■ **Provided records**

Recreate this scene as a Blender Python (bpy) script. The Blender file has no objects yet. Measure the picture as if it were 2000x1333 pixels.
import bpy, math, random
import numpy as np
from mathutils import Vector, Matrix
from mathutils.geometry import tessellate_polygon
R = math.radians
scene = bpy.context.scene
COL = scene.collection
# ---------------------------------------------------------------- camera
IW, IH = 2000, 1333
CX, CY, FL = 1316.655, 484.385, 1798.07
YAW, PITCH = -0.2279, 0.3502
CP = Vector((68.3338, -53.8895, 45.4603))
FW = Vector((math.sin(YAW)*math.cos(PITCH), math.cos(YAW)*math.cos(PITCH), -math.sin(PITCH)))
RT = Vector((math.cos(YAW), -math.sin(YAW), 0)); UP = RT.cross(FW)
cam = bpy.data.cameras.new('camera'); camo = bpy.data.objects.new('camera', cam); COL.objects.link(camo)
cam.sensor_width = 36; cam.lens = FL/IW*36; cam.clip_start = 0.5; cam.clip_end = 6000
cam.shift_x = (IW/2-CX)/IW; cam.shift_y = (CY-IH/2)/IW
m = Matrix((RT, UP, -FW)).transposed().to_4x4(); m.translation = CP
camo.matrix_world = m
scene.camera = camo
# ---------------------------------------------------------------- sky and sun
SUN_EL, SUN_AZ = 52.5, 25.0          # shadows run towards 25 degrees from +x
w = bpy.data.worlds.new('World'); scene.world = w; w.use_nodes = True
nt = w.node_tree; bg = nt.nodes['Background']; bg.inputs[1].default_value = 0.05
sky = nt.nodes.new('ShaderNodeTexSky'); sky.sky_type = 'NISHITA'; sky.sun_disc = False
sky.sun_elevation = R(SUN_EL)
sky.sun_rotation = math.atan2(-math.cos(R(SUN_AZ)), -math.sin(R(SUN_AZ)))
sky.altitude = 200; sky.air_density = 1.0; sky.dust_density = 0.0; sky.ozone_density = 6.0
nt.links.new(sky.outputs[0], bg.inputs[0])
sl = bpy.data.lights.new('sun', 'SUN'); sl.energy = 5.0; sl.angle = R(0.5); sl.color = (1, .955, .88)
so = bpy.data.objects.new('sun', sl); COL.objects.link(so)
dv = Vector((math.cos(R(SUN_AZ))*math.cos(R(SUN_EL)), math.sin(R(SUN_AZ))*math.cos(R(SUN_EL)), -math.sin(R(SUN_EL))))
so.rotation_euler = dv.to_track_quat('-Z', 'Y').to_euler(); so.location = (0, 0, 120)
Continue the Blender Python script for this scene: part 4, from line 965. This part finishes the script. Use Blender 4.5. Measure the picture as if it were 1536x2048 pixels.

■ **Do this**
Repeat the listing in full, keeping every line exactly as it is.

■ **Solution to this task**
Recreate this scene as a Blender Python (bpy) script. The Blender file has no objects yet. Measure the picture as if it were 2000x1333 pixels.
import bpy, math, random
import numpy as np
from mathutils import Vector, Matrix
from mathutils.geometry import tessellate_polygon
R = math.radians
scene = bpy.context.scene
COL = scene.collection
# ---------------------------------------------------------------- camera
IW, IH = 2000, 1333
CX, CY, FL = 1316.655, 484.385, 1798.07
YAW, PITCH = -0.2279, 0.3502
CP = Vector((68.3338, -53.8895, 45.4603))
FW = Vector((math.sin(YAW)*math.cos(PITCH), math.cos(YAW)*math.cos(PITCH), -math.sin(PITCH)))
RT = Vector((math.cos(YAW), -math.sin(YAW), 0)); UP = RT.cross(FW)
cam = bpy.data.cameras.new('camera'); camo = bpy.data.objects.new('camera', cam); COL.objects.link(camo)
cam.sensor_width = 36; cam.lens = FL/IW*36; cam.clip_start = 0.5; cam.clip_end = 6000
cam.shift_x = (IW/2-CX)/IW; cam.shift_y = (CY-IH/2)/IW
m = Matrix((RT, UP, -FW)).transposed().to_4x4(); m.translation = CP
camo.matrix_world = m
scene.camera = camo
# ---------------------------------------------------------------- sky and sun
SUN_EL, SUN_AZ = 52.5, 25.0          # shadows run towards 25 degrees from +x
w = bpy.data.worlds.new('World'); scene.world = w; w.use_nodes = True
nt = w.node_tree; bg = nt.nodes['Background']; bg.inputs[1].default_value = 0.05
sky = nt.nodes.new('ShaderNodeTexSky'); sky.sky_type = 'NISHITA'; sky.sun_disc = False
sky.sun_elevation = R(SUN_EL)
sky.sun_rotation = math.atan2(-math.cos(R(SUN_AZ)), -math.sin(R(SUN_AZ)))
sky.altitude = 200; sky.air_density = 1.0; sky.dust_density = 0.0; sky.ozone_density = 6.0
nt.links.new(sky.outputs[0], bg.inputs[0])
sl = bpy.data.lights.new('sun', 'SUN'); sl.energy = 5.0; sl.angle = R(0.5); sl.color = (1, .955, .88)
so = bpy.data.objects.new('sun', sl); COL.objects.link(so)
dv = Vector((math.cos(R(SUN_AZ))*math.cos(R(SUN_EL)), math.sin(R(SUN_AZ))*math.cos(R(SUN_EL)), -math.sin(R(SUN_EL))))
so.rotation_euler = dv.to_track_quat('-Z', 'Y').to_euler(); so.location = (0, 0, 120)
Continue the Blender Python script for this scene: part 4, from line 965. This part finishes the script. Use Blender 4.5. Measure the picture as if it were 1536x2048 pixels.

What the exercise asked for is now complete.